» What this task involves
Read the material below. Count the lines containing "from" and give that count alone.

» Dataset section
********

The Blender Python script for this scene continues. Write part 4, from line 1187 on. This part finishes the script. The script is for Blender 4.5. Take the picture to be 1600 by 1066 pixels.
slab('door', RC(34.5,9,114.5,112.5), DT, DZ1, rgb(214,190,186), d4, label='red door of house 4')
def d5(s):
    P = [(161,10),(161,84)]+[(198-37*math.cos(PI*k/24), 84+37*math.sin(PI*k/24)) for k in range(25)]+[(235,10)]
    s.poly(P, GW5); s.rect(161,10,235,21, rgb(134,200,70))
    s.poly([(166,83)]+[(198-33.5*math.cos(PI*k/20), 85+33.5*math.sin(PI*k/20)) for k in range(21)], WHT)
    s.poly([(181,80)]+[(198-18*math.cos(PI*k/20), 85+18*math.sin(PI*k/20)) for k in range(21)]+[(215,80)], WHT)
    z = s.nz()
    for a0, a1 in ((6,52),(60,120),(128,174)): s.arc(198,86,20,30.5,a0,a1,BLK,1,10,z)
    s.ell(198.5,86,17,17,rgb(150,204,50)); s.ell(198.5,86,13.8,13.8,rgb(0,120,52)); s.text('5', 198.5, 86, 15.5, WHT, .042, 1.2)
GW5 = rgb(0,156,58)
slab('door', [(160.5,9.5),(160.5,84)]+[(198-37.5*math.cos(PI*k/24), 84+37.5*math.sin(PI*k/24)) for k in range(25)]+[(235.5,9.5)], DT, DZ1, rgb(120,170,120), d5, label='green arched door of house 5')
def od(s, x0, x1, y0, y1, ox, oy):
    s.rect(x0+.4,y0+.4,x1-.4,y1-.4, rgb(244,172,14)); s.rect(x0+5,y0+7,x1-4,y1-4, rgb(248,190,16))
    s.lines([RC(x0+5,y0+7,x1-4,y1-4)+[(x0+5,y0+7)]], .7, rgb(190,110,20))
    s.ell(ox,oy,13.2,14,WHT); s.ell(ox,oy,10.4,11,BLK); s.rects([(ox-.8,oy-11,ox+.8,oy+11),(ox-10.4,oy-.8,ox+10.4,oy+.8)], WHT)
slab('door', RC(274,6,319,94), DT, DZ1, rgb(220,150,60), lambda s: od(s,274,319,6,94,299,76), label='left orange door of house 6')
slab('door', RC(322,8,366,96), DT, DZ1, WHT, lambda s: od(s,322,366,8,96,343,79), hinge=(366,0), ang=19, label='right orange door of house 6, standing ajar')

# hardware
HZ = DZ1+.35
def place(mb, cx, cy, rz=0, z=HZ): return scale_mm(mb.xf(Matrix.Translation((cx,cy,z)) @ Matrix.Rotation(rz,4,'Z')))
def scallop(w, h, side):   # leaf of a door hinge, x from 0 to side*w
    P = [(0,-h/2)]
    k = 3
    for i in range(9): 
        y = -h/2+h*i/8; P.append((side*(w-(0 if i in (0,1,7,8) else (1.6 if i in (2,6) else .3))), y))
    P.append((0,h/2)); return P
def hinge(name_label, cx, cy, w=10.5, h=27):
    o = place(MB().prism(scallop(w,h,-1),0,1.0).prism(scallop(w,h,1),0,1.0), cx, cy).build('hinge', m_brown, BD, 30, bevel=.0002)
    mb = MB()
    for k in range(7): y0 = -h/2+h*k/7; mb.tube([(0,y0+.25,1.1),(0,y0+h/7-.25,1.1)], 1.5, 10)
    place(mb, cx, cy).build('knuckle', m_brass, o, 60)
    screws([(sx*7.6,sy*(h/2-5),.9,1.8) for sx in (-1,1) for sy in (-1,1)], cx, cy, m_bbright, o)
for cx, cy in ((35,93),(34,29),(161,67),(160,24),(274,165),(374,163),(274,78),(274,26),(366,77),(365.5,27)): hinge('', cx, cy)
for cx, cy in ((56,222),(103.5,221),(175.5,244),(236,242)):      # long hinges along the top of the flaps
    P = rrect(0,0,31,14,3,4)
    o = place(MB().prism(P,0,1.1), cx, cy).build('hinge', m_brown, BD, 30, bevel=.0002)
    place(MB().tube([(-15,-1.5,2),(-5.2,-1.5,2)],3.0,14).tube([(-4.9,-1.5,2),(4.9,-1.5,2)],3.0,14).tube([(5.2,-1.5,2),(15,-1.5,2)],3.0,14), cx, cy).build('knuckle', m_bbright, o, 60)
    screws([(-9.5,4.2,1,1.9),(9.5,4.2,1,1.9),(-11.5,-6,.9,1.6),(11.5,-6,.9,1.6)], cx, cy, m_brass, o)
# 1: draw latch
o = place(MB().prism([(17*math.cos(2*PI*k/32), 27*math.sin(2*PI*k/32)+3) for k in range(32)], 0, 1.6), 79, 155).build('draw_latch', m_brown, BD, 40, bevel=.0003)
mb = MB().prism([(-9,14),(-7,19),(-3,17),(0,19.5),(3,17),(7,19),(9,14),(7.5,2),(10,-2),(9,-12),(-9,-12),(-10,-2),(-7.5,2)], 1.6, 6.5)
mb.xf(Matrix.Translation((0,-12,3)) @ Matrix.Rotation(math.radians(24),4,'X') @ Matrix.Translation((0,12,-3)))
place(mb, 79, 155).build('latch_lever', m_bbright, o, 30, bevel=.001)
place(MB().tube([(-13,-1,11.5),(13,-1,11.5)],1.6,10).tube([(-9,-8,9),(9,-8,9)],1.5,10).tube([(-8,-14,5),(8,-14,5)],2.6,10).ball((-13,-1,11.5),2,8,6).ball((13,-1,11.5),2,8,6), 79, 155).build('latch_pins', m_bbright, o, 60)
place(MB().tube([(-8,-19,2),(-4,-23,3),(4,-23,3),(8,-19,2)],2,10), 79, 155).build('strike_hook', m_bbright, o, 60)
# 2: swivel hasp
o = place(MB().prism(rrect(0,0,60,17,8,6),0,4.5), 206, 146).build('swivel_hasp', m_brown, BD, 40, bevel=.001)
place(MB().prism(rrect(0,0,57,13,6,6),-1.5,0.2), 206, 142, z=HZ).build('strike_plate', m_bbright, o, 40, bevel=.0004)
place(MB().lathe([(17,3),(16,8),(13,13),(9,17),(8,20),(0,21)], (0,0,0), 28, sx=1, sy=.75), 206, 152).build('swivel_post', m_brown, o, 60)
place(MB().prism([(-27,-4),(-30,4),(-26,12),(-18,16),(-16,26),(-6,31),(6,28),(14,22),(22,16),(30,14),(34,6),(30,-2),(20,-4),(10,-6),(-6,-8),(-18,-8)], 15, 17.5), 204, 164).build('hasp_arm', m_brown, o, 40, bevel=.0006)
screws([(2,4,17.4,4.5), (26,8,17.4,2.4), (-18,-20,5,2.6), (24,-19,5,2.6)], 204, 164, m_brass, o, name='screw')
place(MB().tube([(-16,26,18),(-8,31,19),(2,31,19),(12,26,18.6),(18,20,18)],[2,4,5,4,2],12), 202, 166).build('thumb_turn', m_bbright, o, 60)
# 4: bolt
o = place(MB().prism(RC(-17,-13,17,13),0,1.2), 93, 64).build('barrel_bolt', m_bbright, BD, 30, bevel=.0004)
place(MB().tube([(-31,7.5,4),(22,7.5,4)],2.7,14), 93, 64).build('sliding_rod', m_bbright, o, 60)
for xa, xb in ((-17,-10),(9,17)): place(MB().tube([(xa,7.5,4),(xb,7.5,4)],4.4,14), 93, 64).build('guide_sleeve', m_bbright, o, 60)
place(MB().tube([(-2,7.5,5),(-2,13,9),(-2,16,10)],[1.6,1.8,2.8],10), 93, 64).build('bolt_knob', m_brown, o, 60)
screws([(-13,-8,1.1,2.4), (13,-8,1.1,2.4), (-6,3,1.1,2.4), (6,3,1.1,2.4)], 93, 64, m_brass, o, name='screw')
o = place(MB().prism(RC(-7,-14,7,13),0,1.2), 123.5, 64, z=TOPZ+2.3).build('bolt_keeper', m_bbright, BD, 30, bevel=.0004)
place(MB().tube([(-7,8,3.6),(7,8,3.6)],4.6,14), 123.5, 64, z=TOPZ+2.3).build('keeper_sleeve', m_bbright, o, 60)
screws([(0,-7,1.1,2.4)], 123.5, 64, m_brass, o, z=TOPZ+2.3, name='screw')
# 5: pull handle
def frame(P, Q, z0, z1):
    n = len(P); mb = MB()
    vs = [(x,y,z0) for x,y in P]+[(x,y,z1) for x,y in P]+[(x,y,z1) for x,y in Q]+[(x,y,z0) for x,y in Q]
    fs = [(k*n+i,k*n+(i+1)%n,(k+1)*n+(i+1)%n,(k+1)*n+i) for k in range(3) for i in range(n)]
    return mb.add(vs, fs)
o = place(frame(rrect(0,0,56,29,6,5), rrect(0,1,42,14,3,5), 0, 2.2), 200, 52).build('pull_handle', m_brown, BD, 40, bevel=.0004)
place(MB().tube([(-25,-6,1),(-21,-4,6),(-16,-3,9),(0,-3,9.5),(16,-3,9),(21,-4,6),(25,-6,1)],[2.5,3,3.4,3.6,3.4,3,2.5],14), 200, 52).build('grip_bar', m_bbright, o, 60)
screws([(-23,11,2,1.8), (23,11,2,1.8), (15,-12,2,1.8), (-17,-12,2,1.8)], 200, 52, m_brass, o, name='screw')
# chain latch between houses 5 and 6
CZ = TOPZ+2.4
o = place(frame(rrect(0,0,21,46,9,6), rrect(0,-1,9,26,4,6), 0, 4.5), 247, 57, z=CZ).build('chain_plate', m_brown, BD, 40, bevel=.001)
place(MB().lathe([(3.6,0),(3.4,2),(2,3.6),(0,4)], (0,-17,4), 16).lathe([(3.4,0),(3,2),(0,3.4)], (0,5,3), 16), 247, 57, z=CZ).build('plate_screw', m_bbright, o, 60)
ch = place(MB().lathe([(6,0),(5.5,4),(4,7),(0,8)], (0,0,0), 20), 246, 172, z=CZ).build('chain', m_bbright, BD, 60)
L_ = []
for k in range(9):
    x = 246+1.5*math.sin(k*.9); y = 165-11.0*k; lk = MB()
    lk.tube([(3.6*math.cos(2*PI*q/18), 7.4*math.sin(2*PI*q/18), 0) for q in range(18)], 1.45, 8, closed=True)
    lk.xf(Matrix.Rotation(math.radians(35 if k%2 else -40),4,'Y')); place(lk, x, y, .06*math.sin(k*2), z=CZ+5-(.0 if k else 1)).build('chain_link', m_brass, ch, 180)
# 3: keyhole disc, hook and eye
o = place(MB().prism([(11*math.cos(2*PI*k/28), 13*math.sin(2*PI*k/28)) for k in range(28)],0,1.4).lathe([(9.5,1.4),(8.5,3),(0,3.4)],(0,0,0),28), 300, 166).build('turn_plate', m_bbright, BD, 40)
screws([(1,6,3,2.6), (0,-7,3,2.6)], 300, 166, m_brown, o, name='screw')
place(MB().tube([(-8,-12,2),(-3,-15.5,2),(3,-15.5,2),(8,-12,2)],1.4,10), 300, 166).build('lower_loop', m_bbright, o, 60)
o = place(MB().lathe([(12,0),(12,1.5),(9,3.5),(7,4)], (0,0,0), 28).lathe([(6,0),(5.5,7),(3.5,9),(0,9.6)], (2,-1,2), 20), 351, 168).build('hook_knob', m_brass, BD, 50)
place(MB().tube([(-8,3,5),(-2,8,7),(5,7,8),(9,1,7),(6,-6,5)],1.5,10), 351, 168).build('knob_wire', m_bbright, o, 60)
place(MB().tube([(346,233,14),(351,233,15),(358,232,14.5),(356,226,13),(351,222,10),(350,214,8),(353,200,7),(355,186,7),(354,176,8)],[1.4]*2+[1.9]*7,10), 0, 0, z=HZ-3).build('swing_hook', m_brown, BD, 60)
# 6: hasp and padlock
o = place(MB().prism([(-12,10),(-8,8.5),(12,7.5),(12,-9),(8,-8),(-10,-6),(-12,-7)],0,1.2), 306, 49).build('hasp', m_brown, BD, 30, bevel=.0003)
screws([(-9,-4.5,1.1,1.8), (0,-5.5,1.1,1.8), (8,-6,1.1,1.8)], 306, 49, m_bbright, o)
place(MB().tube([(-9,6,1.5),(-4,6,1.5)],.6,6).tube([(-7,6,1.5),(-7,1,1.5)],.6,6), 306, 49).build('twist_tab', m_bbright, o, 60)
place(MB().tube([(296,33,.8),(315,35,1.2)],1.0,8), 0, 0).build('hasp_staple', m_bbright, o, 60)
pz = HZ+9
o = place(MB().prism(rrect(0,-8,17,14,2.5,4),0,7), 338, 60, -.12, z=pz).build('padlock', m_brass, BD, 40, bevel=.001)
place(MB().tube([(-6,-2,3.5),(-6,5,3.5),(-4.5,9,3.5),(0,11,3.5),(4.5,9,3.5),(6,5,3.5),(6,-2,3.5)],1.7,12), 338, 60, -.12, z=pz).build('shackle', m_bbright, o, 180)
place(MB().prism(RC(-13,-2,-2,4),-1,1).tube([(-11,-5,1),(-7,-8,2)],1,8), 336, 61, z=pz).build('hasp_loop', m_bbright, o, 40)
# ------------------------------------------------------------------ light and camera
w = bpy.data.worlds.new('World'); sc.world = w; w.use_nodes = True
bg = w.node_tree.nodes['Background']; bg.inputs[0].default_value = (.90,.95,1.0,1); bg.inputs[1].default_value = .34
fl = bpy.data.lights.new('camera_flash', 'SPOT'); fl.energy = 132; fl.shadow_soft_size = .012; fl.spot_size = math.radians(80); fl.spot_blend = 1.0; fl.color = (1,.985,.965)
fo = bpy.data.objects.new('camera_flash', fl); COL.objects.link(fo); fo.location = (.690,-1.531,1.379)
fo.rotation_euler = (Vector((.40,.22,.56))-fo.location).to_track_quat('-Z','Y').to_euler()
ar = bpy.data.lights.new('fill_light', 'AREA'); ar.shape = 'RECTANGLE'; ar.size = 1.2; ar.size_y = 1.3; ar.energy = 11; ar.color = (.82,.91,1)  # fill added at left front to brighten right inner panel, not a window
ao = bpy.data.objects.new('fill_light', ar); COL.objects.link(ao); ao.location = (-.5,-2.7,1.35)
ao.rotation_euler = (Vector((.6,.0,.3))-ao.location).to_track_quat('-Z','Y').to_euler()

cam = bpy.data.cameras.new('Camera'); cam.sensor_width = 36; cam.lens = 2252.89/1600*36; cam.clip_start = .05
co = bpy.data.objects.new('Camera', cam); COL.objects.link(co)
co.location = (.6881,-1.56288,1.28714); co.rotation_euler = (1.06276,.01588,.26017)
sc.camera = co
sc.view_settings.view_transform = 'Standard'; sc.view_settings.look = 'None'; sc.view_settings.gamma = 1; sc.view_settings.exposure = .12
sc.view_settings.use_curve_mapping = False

********

» Response to this task
2